What if he had killed Ned or actually raped Nancy in the belief that he wouldn’t have to live with the consequences?
You know I don’t think I’ve ever had deja vu before.
We heard you the first time.
I have my own question about this movie. On the first day, he takes his time getting up, goes downstairs and has breakfast and talks to the innkeepers, and then goes outside and runs into Ned. On the second day, he runs straight outside and runs into Ned again at the exact same place…is this a big plot hole, or was Ned standing on that street for 20 minutes?
I think it’s actually the third day when he’s rushing around. On the second day, he’s befuddled and irritated, but is still going though the day’s events the same way, more or less, as he did on the first day.
But to answer your question — yes, I think the writers made a little mistake here. When Phil is rushing around on the morning of the third day, he shouldn’t encounter the fat guy at the same place on the stairs (or even encounter him at all), and similarly he shouldn’t encounter Ned in the town square in the same place (or at all).
Another nitpick: he wakes up at 6:00 and it’s light outside! It’s always pitch dark at that hour on February 2.
A wizard did it.
What if he had? He did lots of things because he was pretty certain he wouldn’t have to live with the consequences. Like getting thrown in jail for example.
Well, he wouldn’t have turned out to be a saint, as the previous poster suggested. And since his release from the cycle seemed to depend on his finding love and redemption, could he have ever found either after such acts, and thus would he have ever gotten out?

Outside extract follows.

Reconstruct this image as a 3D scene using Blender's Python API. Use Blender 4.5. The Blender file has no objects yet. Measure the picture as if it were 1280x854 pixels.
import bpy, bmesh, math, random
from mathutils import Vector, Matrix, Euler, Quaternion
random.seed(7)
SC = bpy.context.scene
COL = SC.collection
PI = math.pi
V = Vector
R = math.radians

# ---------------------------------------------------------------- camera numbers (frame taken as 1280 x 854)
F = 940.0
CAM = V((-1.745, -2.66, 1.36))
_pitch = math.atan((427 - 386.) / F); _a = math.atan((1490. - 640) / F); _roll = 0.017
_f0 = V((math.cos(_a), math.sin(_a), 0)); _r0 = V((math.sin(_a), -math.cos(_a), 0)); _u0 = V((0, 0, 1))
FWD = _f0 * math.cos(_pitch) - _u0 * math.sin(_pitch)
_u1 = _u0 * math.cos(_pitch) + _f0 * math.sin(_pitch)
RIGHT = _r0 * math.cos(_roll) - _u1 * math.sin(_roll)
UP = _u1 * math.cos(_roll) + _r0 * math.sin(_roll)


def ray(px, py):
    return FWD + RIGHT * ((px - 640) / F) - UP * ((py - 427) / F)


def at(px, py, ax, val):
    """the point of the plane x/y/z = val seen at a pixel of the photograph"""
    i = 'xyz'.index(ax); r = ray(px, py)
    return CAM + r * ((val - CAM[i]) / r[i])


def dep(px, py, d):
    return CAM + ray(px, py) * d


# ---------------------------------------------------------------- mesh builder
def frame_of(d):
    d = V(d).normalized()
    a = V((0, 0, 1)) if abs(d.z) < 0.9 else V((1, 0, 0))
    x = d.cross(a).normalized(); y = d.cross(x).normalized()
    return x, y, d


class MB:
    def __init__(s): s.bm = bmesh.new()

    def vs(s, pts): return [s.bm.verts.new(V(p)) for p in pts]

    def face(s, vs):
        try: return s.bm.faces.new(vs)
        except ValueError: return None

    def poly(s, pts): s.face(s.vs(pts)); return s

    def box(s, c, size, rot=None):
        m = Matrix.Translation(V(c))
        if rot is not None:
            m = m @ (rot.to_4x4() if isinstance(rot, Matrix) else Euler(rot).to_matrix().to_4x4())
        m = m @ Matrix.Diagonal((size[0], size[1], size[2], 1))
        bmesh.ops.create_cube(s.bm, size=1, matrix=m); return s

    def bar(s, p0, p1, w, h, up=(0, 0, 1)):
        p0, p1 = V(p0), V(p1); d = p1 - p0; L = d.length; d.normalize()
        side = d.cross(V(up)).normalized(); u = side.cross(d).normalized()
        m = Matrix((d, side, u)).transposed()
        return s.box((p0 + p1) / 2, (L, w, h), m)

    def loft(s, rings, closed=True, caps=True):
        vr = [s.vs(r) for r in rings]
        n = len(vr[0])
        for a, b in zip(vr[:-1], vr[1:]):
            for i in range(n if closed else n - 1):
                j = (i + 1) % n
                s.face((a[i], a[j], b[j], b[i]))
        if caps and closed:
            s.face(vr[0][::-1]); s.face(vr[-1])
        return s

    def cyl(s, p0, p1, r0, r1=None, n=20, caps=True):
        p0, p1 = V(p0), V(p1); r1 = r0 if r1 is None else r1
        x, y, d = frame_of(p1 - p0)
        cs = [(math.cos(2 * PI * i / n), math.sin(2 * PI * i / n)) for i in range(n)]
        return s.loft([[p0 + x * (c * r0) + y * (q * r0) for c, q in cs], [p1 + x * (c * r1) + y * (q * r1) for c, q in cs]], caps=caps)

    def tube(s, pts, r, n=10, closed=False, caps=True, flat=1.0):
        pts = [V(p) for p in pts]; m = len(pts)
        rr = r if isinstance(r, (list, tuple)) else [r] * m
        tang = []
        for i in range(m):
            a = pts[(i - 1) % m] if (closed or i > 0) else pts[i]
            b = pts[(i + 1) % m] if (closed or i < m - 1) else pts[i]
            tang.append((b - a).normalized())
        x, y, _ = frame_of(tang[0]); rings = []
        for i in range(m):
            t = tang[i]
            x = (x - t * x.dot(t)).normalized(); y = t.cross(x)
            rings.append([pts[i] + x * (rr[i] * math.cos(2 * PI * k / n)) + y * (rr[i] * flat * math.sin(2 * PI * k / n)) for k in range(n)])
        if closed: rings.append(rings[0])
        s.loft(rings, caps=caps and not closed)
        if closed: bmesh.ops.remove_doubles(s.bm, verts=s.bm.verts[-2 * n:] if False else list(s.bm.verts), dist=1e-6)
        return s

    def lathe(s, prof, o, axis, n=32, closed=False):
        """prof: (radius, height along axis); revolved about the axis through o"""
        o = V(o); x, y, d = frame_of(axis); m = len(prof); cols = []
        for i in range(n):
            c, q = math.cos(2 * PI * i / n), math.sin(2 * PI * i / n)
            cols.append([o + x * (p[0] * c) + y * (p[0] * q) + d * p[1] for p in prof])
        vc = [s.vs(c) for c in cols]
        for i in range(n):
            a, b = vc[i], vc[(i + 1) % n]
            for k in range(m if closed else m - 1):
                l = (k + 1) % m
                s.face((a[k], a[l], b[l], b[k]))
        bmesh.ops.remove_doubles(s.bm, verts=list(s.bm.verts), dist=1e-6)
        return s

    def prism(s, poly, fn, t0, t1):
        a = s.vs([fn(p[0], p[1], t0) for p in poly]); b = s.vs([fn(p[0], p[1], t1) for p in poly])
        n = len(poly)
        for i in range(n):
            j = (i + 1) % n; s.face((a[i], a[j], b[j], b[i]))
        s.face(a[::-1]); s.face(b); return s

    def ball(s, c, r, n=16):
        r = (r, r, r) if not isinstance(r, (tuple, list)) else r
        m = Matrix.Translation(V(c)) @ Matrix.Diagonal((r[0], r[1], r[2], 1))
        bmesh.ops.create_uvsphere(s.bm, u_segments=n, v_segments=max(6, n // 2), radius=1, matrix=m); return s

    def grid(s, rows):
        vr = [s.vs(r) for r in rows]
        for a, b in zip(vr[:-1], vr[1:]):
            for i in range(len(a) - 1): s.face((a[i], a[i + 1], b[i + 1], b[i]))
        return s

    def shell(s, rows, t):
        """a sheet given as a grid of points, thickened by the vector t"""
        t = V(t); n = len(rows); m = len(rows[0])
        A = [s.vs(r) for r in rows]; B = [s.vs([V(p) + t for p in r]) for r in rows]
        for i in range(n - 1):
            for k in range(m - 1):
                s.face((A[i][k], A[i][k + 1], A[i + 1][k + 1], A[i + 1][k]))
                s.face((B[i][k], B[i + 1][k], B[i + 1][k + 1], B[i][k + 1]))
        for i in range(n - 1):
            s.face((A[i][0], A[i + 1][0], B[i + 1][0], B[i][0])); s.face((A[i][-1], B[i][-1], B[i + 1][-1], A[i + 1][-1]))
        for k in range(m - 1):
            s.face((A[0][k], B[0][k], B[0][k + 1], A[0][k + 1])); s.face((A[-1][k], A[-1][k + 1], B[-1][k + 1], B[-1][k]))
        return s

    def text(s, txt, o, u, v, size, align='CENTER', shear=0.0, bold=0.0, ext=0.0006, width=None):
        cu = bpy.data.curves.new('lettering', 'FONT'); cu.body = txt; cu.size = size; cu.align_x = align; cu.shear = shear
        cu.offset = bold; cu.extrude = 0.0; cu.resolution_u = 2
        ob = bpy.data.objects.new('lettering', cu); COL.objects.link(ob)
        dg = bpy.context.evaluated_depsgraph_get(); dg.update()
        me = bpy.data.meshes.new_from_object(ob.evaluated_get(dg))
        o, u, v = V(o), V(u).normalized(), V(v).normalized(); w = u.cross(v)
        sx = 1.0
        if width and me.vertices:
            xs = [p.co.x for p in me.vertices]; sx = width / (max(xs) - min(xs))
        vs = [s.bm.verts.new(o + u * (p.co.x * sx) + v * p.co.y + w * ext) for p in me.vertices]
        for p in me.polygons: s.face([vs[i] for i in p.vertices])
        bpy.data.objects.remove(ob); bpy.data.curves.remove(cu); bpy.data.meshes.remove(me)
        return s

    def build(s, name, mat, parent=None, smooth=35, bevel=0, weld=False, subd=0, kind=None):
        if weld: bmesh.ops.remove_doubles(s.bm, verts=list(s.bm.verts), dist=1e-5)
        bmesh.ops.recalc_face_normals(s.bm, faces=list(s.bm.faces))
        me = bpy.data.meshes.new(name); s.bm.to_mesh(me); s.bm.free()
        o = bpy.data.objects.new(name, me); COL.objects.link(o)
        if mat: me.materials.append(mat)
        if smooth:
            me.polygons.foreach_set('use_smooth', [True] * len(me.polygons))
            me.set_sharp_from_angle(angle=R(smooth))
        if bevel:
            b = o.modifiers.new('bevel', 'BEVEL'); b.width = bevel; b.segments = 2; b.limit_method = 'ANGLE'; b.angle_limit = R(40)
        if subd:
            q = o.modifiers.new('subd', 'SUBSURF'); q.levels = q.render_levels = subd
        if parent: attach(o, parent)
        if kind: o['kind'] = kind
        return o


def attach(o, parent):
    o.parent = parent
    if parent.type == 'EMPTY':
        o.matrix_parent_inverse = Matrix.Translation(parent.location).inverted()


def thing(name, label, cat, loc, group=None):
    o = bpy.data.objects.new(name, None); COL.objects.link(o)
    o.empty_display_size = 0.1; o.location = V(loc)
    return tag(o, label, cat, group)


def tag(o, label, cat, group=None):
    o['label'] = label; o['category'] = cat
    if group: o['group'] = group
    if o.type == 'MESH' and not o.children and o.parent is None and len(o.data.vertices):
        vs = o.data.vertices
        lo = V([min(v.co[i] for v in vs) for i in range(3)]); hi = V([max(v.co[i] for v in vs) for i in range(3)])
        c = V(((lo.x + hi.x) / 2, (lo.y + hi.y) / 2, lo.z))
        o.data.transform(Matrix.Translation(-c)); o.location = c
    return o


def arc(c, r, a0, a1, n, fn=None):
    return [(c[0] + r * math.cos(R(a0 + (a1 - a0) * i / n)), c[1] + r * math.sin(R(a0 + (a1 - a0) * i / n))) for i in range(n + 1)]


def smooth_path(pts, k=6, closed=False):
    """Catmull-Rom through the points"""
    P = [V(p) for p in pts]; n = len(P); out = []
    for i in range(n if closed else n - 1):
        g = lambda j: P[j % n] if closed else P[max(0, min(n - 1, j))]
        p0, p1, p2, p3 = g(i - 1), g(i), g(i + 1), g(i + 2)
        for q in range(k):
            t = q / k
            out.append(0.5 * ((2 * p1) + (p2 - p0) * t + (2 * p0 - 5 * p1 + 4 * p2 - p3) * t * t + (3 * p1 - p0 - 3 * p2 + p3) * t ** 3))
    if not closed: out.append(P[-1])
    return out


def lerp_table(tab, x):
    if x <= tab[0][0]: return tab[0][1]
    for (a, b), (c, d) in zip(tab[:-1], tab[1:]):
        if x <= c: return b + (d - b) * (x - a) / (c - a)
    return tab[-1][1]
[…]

Has anyone ever read a back story or behind-the-scenes story that says how many times Bill’s character was to have relived Groundhog’s Day? (Yes, I know that the movie doesn’t say.)
I read the original script in some magazine some time ago…there were scenes in it in which he measured his days by going to the public library, starting at the very first shelf, and reading one page a day. Throughout the movie there would be glimpses of him standing in the shelves reading a page, moving further along the shelves, and by the end of the movie, he was near the back of the library.
The implication of that is far, far more than 10,000 years, though.
That’s 7,300 500-page books. Perhaps it’s a small library.
Is that all?
There’s a scene where he repeatedly gets his face slapped, each one on a different day. Are those included in the 34?
I think he went through all the books in the hotel, not the public library.
I realize I’m overthinking it way too much, but it occurred to me (after the first few times watching it), that Phil’s body restarts itself the way it was almost identically to the way it was on the first February 2.
Almost.
While he can’t hurt himself, kill himself, age, etc. – he retains the memories from all prior days. I’m no brain expert, but that’s got to mean that something is different with his brain structure. Neural activity, patterns, whatever. I’m also pretty sure that whatever the brain’s capacity for information storage is, it isn’t infinite.
No one’s ever lived 10,000 years, so it’s not clear what would happen to his memory, but it’s entirely possible he would have forgotten everything about the 40-odd years prior to his 10,000 year exile. Including why he was there, what a groundhog was, and even the fact that what was happening to him wasn’t completely normal. When he finally got out of the loop his first thought should have been WHAT THE CRAP IS HAPPENING TO ME?
Not to mention every repetition of that particular sequence of events (his “perfect date”). First he has to finesse every detail of the day (he even learns French, for Og’s sake!), to get to the point where the date is perfect. It’s only after that that he gets his face slapped during about a year.
I could have sworn that we’ve discussed this before.